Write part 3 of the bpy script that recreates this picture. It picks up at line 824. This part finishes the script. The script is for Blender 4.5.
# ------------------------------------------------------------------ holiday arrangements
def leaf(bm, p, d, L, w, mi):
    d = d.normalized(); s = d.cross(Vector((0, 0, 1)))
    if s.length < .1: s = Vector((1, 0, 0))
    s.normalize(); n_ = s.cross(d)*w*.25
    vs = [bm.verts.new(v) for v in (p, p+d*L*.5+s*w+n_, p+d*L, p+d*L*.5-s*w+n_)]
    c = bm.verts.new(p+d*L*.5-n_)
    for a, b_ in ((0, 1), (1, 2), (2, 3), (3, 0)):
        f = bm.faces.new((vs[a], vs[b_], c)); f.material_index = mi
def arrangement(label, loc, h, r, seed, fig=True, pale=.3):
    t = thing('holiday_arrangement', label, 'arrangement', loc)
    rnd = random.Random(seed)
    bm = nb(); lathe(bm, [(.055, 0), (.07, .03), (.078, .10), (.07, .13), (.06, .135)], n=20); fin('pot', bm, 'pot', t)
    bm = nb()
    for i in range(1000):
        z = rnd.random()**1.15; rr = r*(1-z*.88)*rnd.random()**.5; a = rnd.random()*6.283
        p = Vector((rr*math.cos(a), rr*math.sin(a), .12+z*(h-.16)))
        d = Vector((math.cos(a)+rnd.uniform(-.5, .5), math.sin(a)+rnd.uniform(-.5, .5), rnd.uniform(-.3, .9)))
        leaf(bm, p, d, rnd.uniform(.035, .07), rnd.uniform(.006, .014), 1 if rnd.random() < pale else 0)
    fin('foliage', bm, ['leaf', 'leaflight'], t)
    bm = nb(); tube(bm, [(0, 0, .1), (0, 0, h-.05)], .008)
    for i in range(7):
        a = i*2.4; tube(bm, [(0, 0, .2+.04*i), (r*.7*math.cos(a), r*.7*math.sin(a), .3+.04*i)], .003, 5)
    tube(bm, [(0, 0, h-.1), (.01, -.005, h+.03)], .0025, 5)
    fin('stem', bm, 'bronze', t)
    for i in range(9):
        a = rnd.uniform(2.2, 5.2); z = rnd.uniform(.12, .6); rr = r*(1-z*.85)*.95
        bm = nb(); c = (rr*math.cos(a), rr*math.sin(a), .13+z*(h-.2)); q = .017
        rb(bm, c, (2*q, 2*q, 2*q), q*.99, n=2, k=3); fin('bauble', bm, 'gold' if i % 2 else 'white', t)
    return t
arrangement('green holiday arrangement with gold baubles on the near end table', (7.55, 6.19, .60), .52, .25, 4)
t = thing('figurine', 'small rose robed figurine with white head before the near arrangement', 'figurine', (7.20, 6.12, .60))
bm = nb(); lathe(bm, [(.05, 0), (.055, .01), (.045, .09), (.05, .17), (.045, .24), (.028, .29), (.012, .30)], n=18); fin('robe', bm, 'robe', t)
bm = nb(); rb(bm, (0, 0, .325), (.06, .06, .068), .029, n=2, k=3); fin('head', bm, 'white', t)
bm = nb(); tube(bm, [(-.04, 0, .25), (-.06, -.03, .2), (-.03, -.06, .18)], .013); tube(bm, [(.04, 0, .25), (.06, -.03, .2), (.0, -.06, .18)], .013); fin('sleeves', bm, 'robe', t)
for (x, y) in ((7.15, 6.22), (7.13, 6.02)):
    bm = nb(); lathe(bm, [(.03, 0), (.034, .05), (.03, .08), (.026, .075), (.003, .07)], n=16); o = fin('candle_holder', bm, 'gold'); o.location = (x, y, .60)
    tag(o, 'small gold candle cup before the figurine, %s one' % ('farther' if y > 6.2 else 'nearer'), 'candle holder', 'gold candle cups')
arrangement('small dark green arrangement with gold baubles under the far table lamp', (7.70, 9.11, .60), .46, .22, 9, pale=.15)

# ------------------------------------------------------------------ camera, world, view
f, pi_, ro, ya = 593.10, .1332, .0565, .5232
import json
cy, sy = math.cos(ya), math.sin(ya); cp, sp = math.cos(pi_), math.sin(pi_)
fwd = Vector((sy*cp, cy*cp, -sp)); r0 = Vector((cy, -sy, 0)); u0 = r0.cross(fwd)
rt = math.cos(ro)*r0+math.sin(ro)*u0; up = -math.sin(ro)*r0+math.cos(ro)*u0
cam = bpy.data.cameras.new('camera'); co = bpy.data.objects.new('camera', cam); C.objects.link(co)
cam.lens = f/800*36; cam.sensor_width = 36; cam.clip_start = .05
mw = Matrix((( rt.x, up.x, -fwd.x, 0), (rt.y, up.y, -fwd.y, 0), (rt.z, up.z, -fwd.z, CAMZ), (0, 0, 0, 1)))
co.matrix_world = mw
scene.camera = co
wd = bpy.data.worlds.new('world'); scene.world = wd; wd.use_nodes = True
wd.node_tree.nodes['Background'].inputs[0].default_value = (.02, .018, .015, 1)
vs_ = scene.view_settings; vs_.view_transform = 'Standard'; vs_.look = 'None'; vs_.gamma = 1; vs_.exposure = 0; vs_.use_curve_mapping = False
---
Give back each line above precisely as it stands.

Write part 3 of the bpy script that recreates this picture. It picks up at line 824. This part finishes the script. The script is for Blender 4.5.
# ------------------------------------------------------------------ holiday arrangements
def leaf(bm, p, d, L, w, mi):
    d = d.normalized(); s = d.cross(Vector((0, 0, 1)))
    if s.length < .1: s = Vector((1, 0, 0))
    s.normalize(); n_ = s.cross(d)*w*.25
    vs = [bm.verts.new(v) for v in (p, p+d*L*.5+s*w+n_, p+d*L, p+d*L*.5-s*w+n_)]
    c = bm.verts.new(p+d*L*.5-n_)
    for a, b_ in ((0, 1), (1, 2), (2, 3), (3, 0)):
        f = bm.faces.new((vs[a], vs[b_], c)); f.material_index = mi
def arrangement(label, loc, h, r, seed, fig=True, pale=.3):
    t = thing('holiday_arrangement', label, 'arrangement', loc)
    rnd = random.Random(seed)
    bm = nb(); lathe(bm, [(.055, 0), (.07, .03), (.078, .10), (.07, .13), (.06, .135)], n=20); fin('pot', bm, 'pot', t)
    bm = nb()
    for i in range(1000):
        z = rnd.random()**1.15; rr = r*(1-z*.88)*rnd.random()**.5; a = rnd.random()*6.283
        p = Vector((rr*math.cos(a), rr*math.sin(a), .12+z*(h-.16)))
        d = Vector((math.cos(a)+rnd.uniform(-.5, .5), math.sin(a)+rnd.uniform(-.5, .5), rnd.uniform(-.3, .9)))
        leaf(bm, p, d, rnd.uniform(.035, .07), rnd.uniform(.006, .014), 1 if rnd.random() < pale else 0)
    fin('foliage', bm, ['leaf', 'leaflight'], t)
    bm = nb(); tube(bm, [(0, 0, .1), (0, 0, h-.05)], .008)
    for i in range(7):
        a = i*2.4; tube(bm, [(0, 0, .2+.04*i), (r*.7*math.cos(a), r*.7*math.sin(a), .3+.04*i)], .003, 5)
    tube(bm, [(0, 0, h-.1), (.01, -.005, h+.03)], .0025, 5)
    fin('stem', bm, 'bronze', t)
    for i in range(9):
        a = rnd.uniform(2.2, 5.2); z = rnd.uniform(.12, .6); rr = r*(1-z*.85)*.95
        bm = nb(); c = (rr*math.cos(a), rr*math.sin(a), .13+z*(h-.2)); q = .017
        rb(bm, c, (2*q, 2*q, 2*q), q*.99, n=2, k=3); fin('bauble', bm, 'gold' if i % 2 else 'white', t)
    return t
arrangement('green holiday arrangement with gold baubles on the near end table', (7.55, 6.19, .60), .52, .25, 4)
t = thing('figurine', 'small rose robed figurine with white head before the near arrangement', 'figurine', (7.20, 6.12, .60))
bm = nb(); lathe(bm, [(.05, 0), (.055, .01), (.045, .09), (.05, .17), (.045, .24), (.028, .29), (.012, .30)], n=18); fin('robe', bm, 'robe', t)
bm = nb(); rb(bm, (0, 0, .325), (.06, .06, .068), .029, n=2, k=3); fin('head', bm, 'white', t)
bm = nb(); tube(bm, [(-.04, 0, .25), (-.06, -.03, .2), (-.03, -.06, .18)], .013); tube(bm, [(.04, 0, .25), (.06, -.03, .2), (.0, -.06, .18)], .013); fin('sleeves', bm, 'robe', t)
for (x, y) in ((7.15, 6.22), (7.13, 6.02)):
    bm = nb(); lathe(bm, [(.03, 0), (.034, .05), (.03, .08), (.026, .075), (.003, .07)], n=16); o = fin('candle_holder', bm, 'gold'); o.location = (x, y, .60)
    tag(o, 'small gold candle cup before the figurine, %s one' % ('farther' if y > 6.2 else 'nearer'), 'candle holder', 'gold candle cups')
arrangement('small dark green arrangement with gold baubles under the far table lamp', (7.70, 9.11, .60), .46, .22, 9, pale=.15)

# ------------------------------------------------------------------ camera, world, view
f, pi_, ro, ya = 593.10, .1332, .0565, .5232
import json
cy, sy = math.cos(ya), math.sin(ya); cp, sp = math.cos(pi_), math.sin(pi_)
fwd = Vector((sy*cp, cy*cp, -sp)); r0 = Vector((cy, -sy, 0)); u0 = r0.cross(fwd)
rt = math.cos(ro)*r0+math.sin(ro)*u0; up = -math.sin(ro)*r0+math.cos(ro)*u0
cam = bpy.data.cameras.new('camera'); co = bpy.data.objects.new('camera', cam); C.objects.link(co)
cam.lens = f/800*36; cam.sensor_width = 36; cam.clip_start = .05
mw = Matrix((( rt.x, up.x, -fwd.x, 0), (rt.y, up.y, -fwd.y, 0), (rt.z, up.z, -fwd.z, CAMZ), (0, 0, 0, 1)))
co.matrix_world = mw
scene.camera = co
wd = bpy.data.worlds.new('world'); scene.world = wd; wd.use_nodes = True
wd.node_tree.nodes['Background'].inputs[0].default_value = (.02, .018, .015, 1)
vs_ = scene.view_settings; vs_.view_transform = 'Standard'; vs_.look = 'None'; vs_.gamma = 1; vs_.exposure = 0; vs_.use_curve_mapping = False